4.3.20 Further examples of unsuccessful petitions

In R 17/13 the Enlarged Board stated that if a party informed the board that it would not be attending the oral proceedings and the case was then decided in the party's absence, the party's right to be heard was not infringed.

In R 16/12 the Enlarged Board found that the principle of efficiency required a board of appeal to focus on what is relevant for the decision. If a case can be decided on the basis of sufficiency of disclosure, discussing any other ground such as inventive step would concern an obiter dictum.

In R 4/12 the Enlarged Board stated that the assertion that the petitioner learned during the break in the oral proceedings, from a third party who had presented himself as the examiner who had taken the decision, that its appeal was going to be dismissed, had no bearing on an alleged infringement of the right to be heard.

In R 21/09 the Enlarged Board found that national judgments and documents submitted in national proceedings may be introduced into appeal proceedings. Accepting such documents as evidence – to be freely assessed by the board – does not, as such, violate the right to be heard.

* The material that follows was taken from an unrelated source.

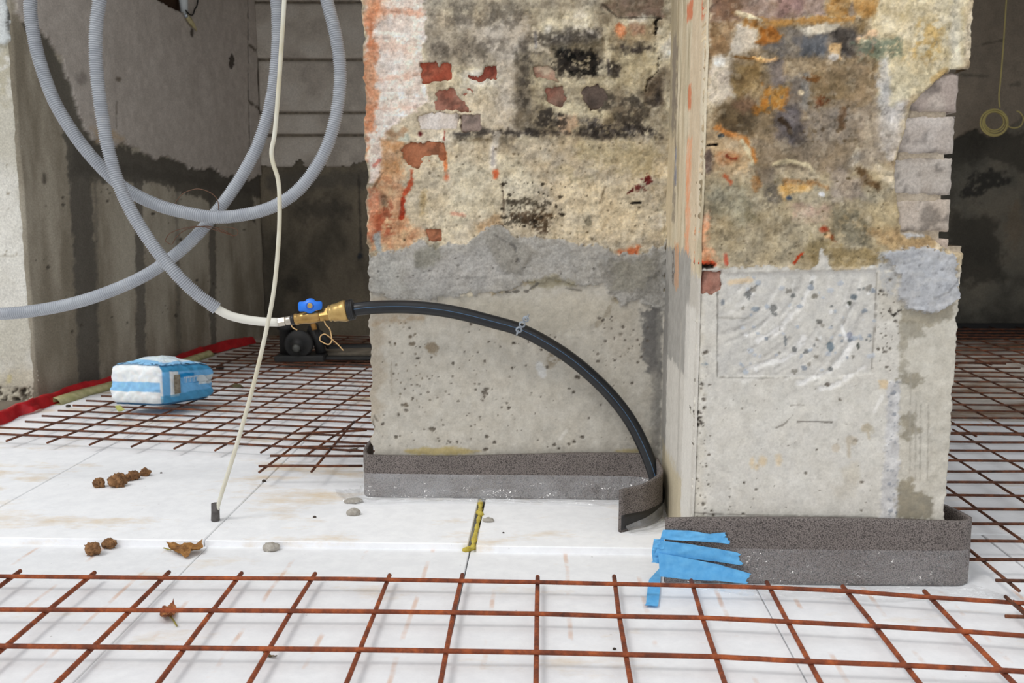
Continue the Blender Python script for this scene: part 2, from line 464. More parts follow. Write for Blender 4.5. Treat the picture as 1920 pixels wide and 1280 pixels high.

In R 10/08 the Enlarged Board stated that if the Chair deviated from the procedure provided for in Art. 15(5) RPBA 2007 by not stating the requests before closing the debate, this omission had not affected the petitioner's right to be heard under Art. 113(1) EPC in the case in hand, in that it had had sufficient opportunity to present its comments on the grounds and evidence on which the decision of the board of appeal was based.

In R 3/08 (referring to G 4/95, OJ 1996, 412) the Enlarged Board stated that oral submissions made by an accompanying person were under the discretionary control of the EPO. The Enlarged Board found that the denial of a request – made shortly before the oral proceedings – for an accompanying person to present oral submissions (requiring interpretation) was not a fundamental violation of Art. 113(1) EPC.

In R 12/22 the Enlarged Board held that a merely abstract breach of the conditions laid down in G 4/95 for the admission of submissions by an accompanying person could not be decisive when examining whether the right to be heard had been violated. That right related to having an opportunity to respond appropriately to the content of specific statements, not to the right to have this content presented by an accompanying person entitled to make detailed submissions under the supervision of a professional representative.